Aan de tussentijdse beëindiging van de schuldsaneringsregeling van [appellant 2] heeft de rechtbank, tot slot, mede ten grondslag gelegd dat [appellant 2] ondanks herhaaldelijke verzoeken van de bewindvoerder enige tijd niet aantoonbaar (aanvullend) heeft gesolliciteerd.
Niet is vereist dat de schuldenaar kan worden verweten dat de desbetreffende feiten en/of omstandigheden niet bij de toelating zijn gemeld.

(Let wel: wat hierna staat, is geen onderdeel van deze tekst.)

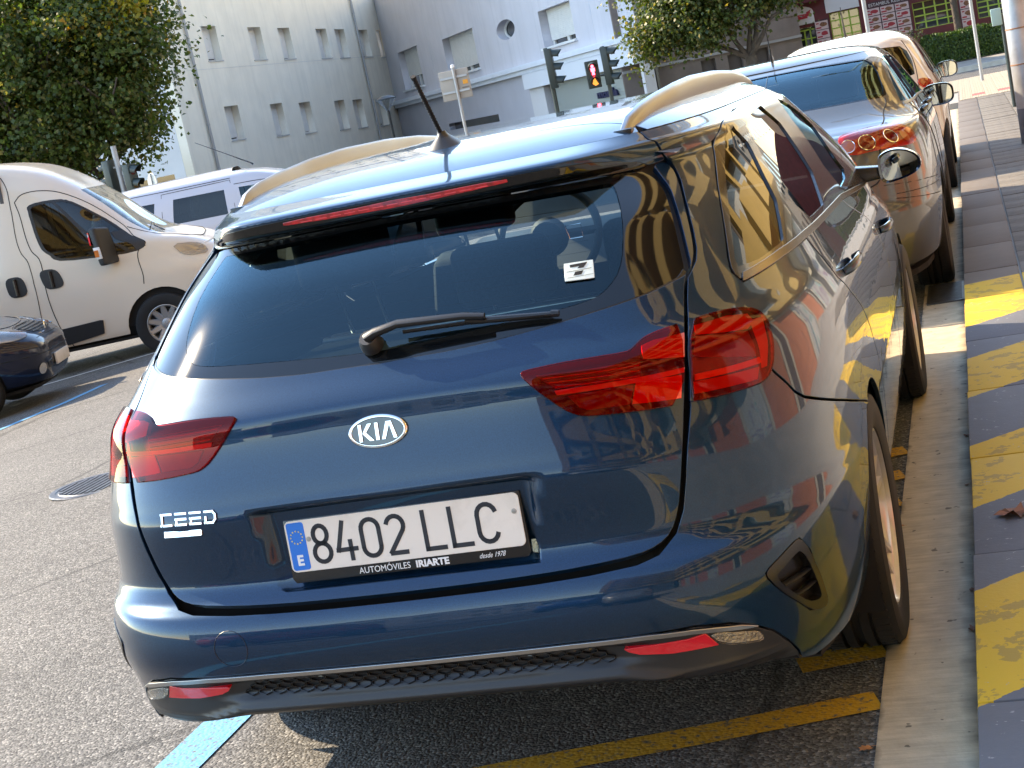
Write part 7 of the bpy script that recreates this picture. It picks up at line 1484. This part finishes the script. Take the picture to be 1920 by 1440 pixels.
    # back of a road sign
    z0 = gz(-7.9); t = thing('road_sign', 'grey back of a rectangular road sign with a small orange sticker', 'road sign', (-7.92, 26, z0)); pole(t, 0, -.03, 0, 2.42 - z0, .03, gl)
    b = MB(); b.box(-.33, .27, .005, .03, 1.80 - z0, 2.36 - z0); pn = b.build('sign_panel', mat('sign back', (.36, .31, .26), .6, noise=(3, .08)), t, bevel=.012); b = MB(); b.box(-.30, .24, -.02, .005, 1.93 - z0, 1.97 - z0); b.box(-.30, .24, -.02, .005, 2.2 - z0, 2.24 - z0); b.build('sign_rail', gl, pn)
    b = MB(); b.box(.13, .23, -.004, .004, 2.06 - z0, 2.14 - z0); b.build('sticker', mat('orange sticker', (.75, .30, .02), .5), pn); b = MB(); b.box(.10, .24, -.003, .004, 1.99 - z0, 2.01 - z0); b.build('sticker_text', mat('sticker print', (.15, .12, .1), .6), pn)
    b = MB(); b.lathe([(.0, .06), (.035, .05), (.04, .0), (.0, -.01)], 14, (0, -.03, 2.40 - z0)); b.build('pole_cap', mat('white plastic'), t, smooth=40)
    # street lamp by the cream building
    z0 = gz(-16.4); t = thing('street_lamp', 'black street lamp with a conical glass lantern by the cream building', 'street lamp', (-16.4, 45, z0)); pole(t, 0, 0, 0, 2.12 - z0, .045, blk)
    b = MB(); b.lathe([(.0, 2.60 - z0), (.16, 2.58 - z0), (.34, 2.50 - z0), (.35, 2.47 - z0), (.0, 2.47 - z0)], 28); b.build('lamp_hat', blk, t, smooth=30); b = MB(); b.lathe([(.30, 2.465 - z0), (.06, 2.13 - z0), (.05, 2.10 - z0)], 28); b.build('lantern_glass', glass('lantern glass', (.8, .82, .84)), t, smooth=40)
    # round mirror-like disc seen from behind
    z0 = gz(-13.7); t = thing('road_sign', 'round road sign seen from behind just above the silver van', 'road sign', (-13.62, 24, z0)); pole(t, 0, .03, 0, 1.62 - z0, .025, gl); b = MB(); b.lathe([(.0, -.012), (.16, -.012), (.17, .0), (.16, .012), (.0, .012)], 28, (0, 0, 1.47 - z0), 'y'); dsc = b.build('sign_disc', mat('sign back grey', (.42, .42, .40), .5, metal=.3), t, smooth=30); dsc.rotation_euler = (0, 0, -.5); b = MB(); b.box(-.012, .012, -.03, -.012, 1.30 - z0, 1.64 - z0); b.build('sign_rail', gl, dsc)
    # poles on the right
    t = thing('lamp_post', 'thick galvanised lamp post on the pavement at the right edge', 'lamp post', (1.772, 13.25, .12))
    b = MB(); b.lathe([(.125, 0), (.122, .03), (.122, .34)], 32); b.build('base_sleeve', mat('grey bitumen sleeve', (.16, .15, .15), .8, noise=(6, .3)), t, smooth=40); b = MB(); b.lathe([(.121, .34), (.117, 2.0), (.110, 3.6)], 32); sh = b.build('post', gal, t, smooth=40)
    for z in (.76, 1.10): b = MB(); b.lathe([(.1185, z - .008), (.1225, z - .006), (.1225, z + .006), (.1185, z + .008)], 32); b.build('strap', mat('rusty strap', (.30, .16, .09), .7), t, smooth=30)
    b = MB(); b.tube([(0, 0, 3.6), (0, 0, 7.0), (-.3, 0, 7.5), (-1.1, 0, 7.7)], [.110, .085, .07, .05], 14); b.build('upper_post', gal, t, smooth=40); b = MB(); b.hexa([(-1.7, -.12, 7.66), (-1.0, -.12, 7.66), (-1.0, .12, 7.66), (-1.7, .12, 7.66), (-1.65, -.08, 7.78), (-1.0, -.06, 7.78), (-1.0, .06, 7.78), (-1.65, .08, 7.78)]); b.build('lantern', gl, t, bevel=.02)
    t = thing('sign_post', 'thin grey pole standing on the cream crossing tiles', 'pole', (1.52, 28.3, .125)); pole(t, 0, 0, 0, 3.1, .032, gl); b = MB(); b.box(-.3, .3, -.02, .01, 2.5, 3.1); b.build('sign_panel', mat('sign back'), t, bevel=.01)
    t = thing('sign_post', 'grey pole rising behind the roof of the white hatchback', 'pole', (-.56, 31.6, .0)); pole(t, 0, 0, 0, 3.4, .045, gl); b = MB(); b.box(-.35, .35, -.02, .01, 2.7, 3.4); b.build('sign_panel', mat('sign back'), t, bevel=.01)
    t = thing('bin_post', 'slim dark green post with a small green box beside the lamp post', 'post', (1.785, 19.0, .12)); pole(t, 0, 0, 0, 1.22, .028, dg); b = MB(); b.box(-.13, .0, -.06, .06, 1.08, 1.30); b.build('box', mat('pale green box', (.30, .42, .38), .5), t, bevel=.012)
furniture()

Uit de inhoud van de oproepingsbrief die zij voor de toelatingszitting hebben gehad, het bij gelegenheid van die zitting aan hen uitgereikte informatieblad en de uitleg over de doelstellingen van de schuldsaneringsregeling die de rechtbank bij de zitting aan hen zal hebben gegeven hebben [appellanten] moeten kunnen afleiden dat dit handelen daarmee in strijd is. Hierbij betrekt het hof ook dat [appellanten] bij hun toelatingsverzoek onjuiste informatie aan de rechtbank hebben verstrekt. Zij hebben immers in strijd met de waarheid de vragen in het op 21 december 2018 door hen ondertekende verzoekschrift of zij tijdens het minnelijk traject een spaarsaldo hebben opgebouwd en of zij overig vermogen hadden, met ‘nee’ beantwoord.
Hieraan doet niet af de aan mr. Van der Laan gestuurde e-mail van 17 juli 2019 van de Stadsbank. Daarin wordt verklaard dat de budgetbeheerrekening op vrijwillige basis is en dat [appellanten] (gelet daarop) de op die rekening gespaarde bedragen vóór de toelatingsvonnissen vrij konden opnemen. [appellanten] hadden moeten begrijpen dat in de situatie waarin zij zich toen bevonden (ingediende verzoeken die mogelijk tot toelating tot het wettelijk schuldsaneringstraject zouden kunnen leiden en bij een succesvol verloop daarvan tot bevrijding van hun schuldenlast) de visie van de Stadsbank geen vrijbrief voor hen was om voorbij te gaan aan de belangen van hun schuldeisers en gespaard/gereserveerd geld naar eigen believen te besteden.